Nevertheless, insurers are concerned about potential liabilities arising from the use of armed guards. Shipping bodies are keen to set up a standardised contract to prevent less experienced or less professional armed guards from being employed and doing more harm than good.
Demian Smith, global head of marine at Torus Insurance, says: “The use of armed guards is a useful adjunct to BMP3 and 4 for shipowners to prevent piracy. That is provided they are adequately qualified, that they contract on the right basis, and carry the right level of liability insurance.
“This is something that is necessary, particularly due to the potential for a reduction in naval support because of individual countries, particularly those within Europe, implementing austerity measures meaning they cannot afford to provide the naval protection that they do now.”
However, Berg expresses a common anxiety among insurers when he says the use of armed guards onboard vessels will increase the risk of escalating violence, with the potential of major harm to crews, the environment, hull and cargo. In his view the problem of piracy cannot simply be passed onto shipowners or insurers.
He says: “The community of states has yet to crack down on piracy with the necessary resolve. Sustainable concepts for pacifying the affected regions are still very patchy. Military measures to improve the situation in the short term may be a step in the right direction but, unfortunately, they are not effective enough.
“Legal systems must be adapted to interlock more effectively. Only international regulations allowing the systematic criminal prosecution and conviction of criminals can act as a deterrent. And only the existence of a functioning state and legal system linked to economic stability can provide the necessary conditions to prevent criminal acts.”

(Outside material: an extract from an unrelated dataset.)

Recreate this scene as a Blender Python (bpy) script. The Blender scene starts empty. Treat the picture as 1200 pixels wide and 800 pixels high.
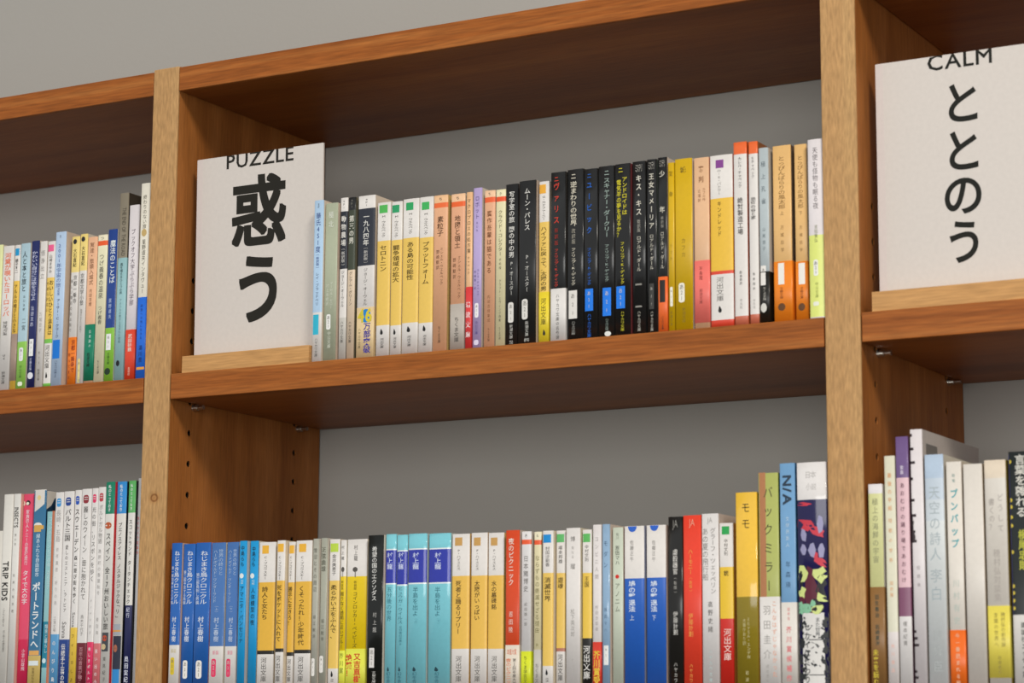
import bpy, bmesh, math, random
from mathutils import Matrix, Vector

# ---------------------------------------------------------------- camera, light, exposure
sc = bpy.context.scene
COL = sc.collection
CAM_LOC=(1.40409, -1.81382, 1.55328)
CAM_AXES=((0.872616, 0.488373, 0.005708), (0.075962, -0.147255, 0.986177), (0.482463, -0.860121, -0.165595))
CAM_LENS=81.874
cam_data = bpy.data.cameras.new('camera')
cam = bpy.data.objects.new('camera', cam_data)
COL.objects.link(cam)
rx, ux, bx_ = [Vector(a) for a in CAM_AXES]
cam.matrix_world = Matrix(((rx.x, ux.x, bx_.x, CAM_LOC[0]), (rx.y, ux.y, bx_.y, CAM_LOC[1]),
                           (rx.z, ux.z, bx_.z, CAM_LOC[2]), (0, 0, 0, 1)))
cam_data.lens = CAM_LENS
cam_data.sensor_width = 36.0
cam_data.clip_start = 0.05
cam_data.dof.use_dof = True
cam_data.dof.focus_distance = 2.24
cam_data.dof.aperture_fstop = 9.0
sc.camera = cam

world = bpy.data.worlds.new('world')
sc.world = world
world.use_nodes = True
world.node_tree.nodes['Background'].inputs[0].default_value = (0.96, 0.985, 1.0, 1)
world.node_tree.nodes['Background'].inputs[1].default_value = 0.51

def area_light(name, loc, target, sx, sy, power, color):
    d = bpy.data.lights.new(name, 'AREA')
    d.shape = 'RECTANGLE'; d.size = sx; d.size_y = sy; d.energy = power; d.color = color
    o = bpy.data.objects.new(name, d); COL.objects.link(o)
    o.location = loc
    o.rotation_euler = (Vector(target) - Vector(loc)).to_track_quat('-Z', 'Y').to_euler()
    return o
area_light('ceiling_window_light', (3.1, -2.5, 4.7), (0.45, 0.0, 1.85), 0.9, 0.9, 112, (1.0, 0.94, 0.84))
area_light('front_fill_light', (1.4, -5.0, 2.1), (0.3, 0.1, 1.9), 4.2, 1.7, 112, (1.0, 0.985, 0.95))  # added fill, no known window; brightens the back wall inside the bays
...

The UK government and piracy
In the past two months, the coalition government, led by David Cameron, pictured, has taken a strong stance in a bid to help tackle piracy. In October, Cameron announced that the government was seeking to legalise armed guards on ships sailing under the British fl ag. The guards would only be permitted when passing through dangerous waters, such as the Red Sea and the Gulf of Aden.
Last week, the Prime Minister, made a speech at the Lord Mayor's Banquet condemning Somalia as a "failed state" and pledged to host a conference on how to tackle piracy in London next year.
Cameron said: "Somalia is a failed state that directly threatens British interests. Tourists and aid workers kidnapped. Young British minds poisoned by radicalism. Mass migration. Vital trade routes disrupted. Meanwhile, Somalis themselves suffer extreme famine, made worse by violence and some of the worst poverty on earth. We shouldn't tolerate this. Somali pirates aren't invincible: they are violent and lawless men in small boats and it is time we properly stood up to them. That's why British vessels can now carry arms. But there is a real and pressing need to pull together the international effort."